CONTRATS DE BOMBARDIER PILOTÉS DU BRÉSIL
2010
> Monorail Innovia pour l'Expresso Tiradentes à São Paulo : 815 millions de dollars
> Système de signalisation Cityflo 350 pour le métro de Lima, au Pérou : 21 millions de dollars
2009
> Modernisation des 156 voitures de la ligne 1 du métro de São Paulo : 187 millions de dollars
METRÔ
> Bombardier a aussi des contrats de maintenance pour le métro de São Paulo et doit livrer un système de gestion du trafic pour le métro de Salvador, dans l'État de Bahia.
TGV SÃO PAULO-RIO : NON MERCI
Bombardier ne soumissionnera pas sur le projet de train à grande vitesse entre São Paulo et Rio de Janeiro.
" Les termes sont inacceptables, dit André Guyvarch, président de Bombardier Brésil. Les budgets sont sous-estimés, le prix du billet est fixé, et les risques sont pris au complet par les consortiums qui proposent les projets. "
L'entreprise montréalaise faisait pourtant partie de l'un des quelques consortiums ayant manifesté de l'intérêt pour ce projet. À la demande de l'industrie ferroviaire, y compris Bombardier, le gouvernement du Brésil avait accepté de retarder l'échéance de l'appel d'offres. Les entreprises intéressées voulaient plus de temps pour préparer leurs soumissions, pour ce projet d'une vingtaine de milliards de dollars.

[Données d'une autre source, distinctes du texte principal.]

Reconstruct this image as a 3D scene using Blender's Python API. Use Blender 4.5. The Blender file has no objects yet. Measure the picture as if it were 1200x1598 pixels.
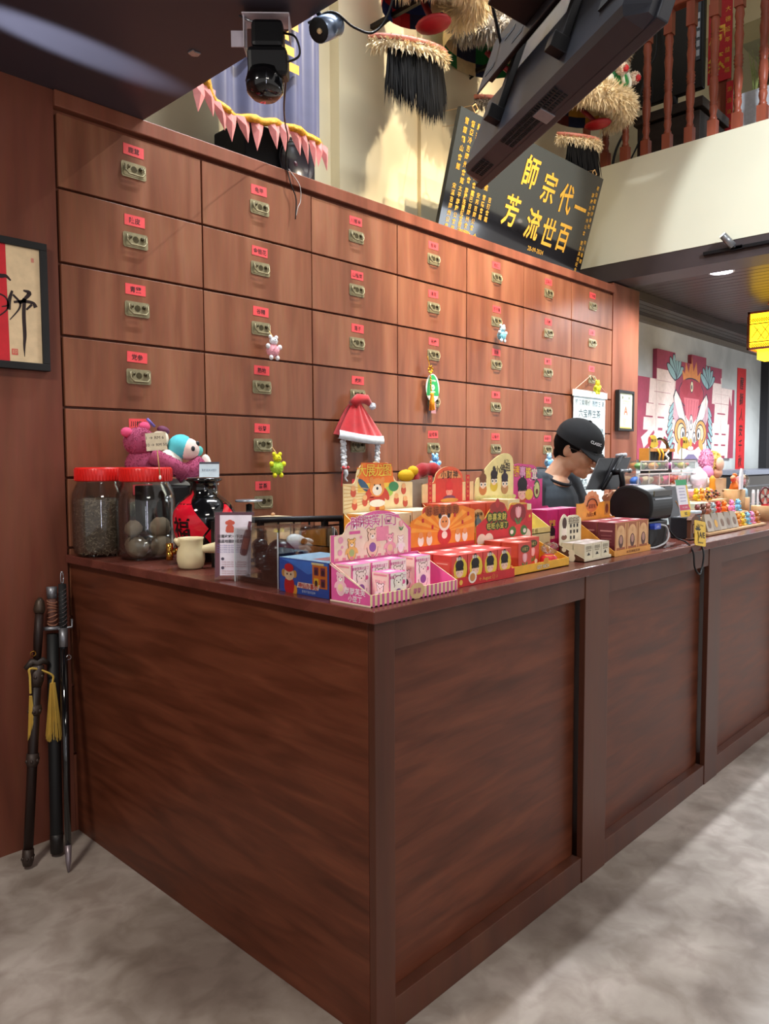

La nouvelle ligne doit permettre de transporter les passagers à 280 kilomètres à l'heure. Techniquement, le projet est complexe. Il prévoit la construction d'une voie ferrée de 511 kilomètres, dont 90 dans des tunnels et une autre centaine sur des ponts. Le TGV doit être mis en service en 2016.
La rentabilité en cause
Le patron de Bombardier pour le cône sud estime que le gouvernement en demande trop à l'entreprise privée et que la ligne ne sera pas rentable en raison des paramètres qu'il impose. Il critique aussi le modèle choisi par Brasilia. " En Europe, le gouvernement construit la ligne, et le privé l'exploite et paye un droit de passage, dit M. Guyvarch. Ici, le gouvernement n'a pas voulu prendre le risque de la construction et l'entreprise doit tout prendre en charge. "
Selon lui, ni Alstom ni Siemens ne participeront à un tel appel d'offres. Pour l'heure, seule la coréenne Hyundai a confirmé qu'elle dirigera un consortium pour soumissionner.
Le gouvernement brésilien, lui, est convaincu que le projet sera couronné de succès. " Il n'y a qu'un ou deux autres pays aussi intéressants pour un tel investissement, parce que la demande est incroyablement élevée entre Rio et São Paulo ", dit la ministre de la Planification et du Budget, Miriam Belchior, en réponse à une question des Affaires. Le choix du constructeur doit avoir lieu le 29 avril.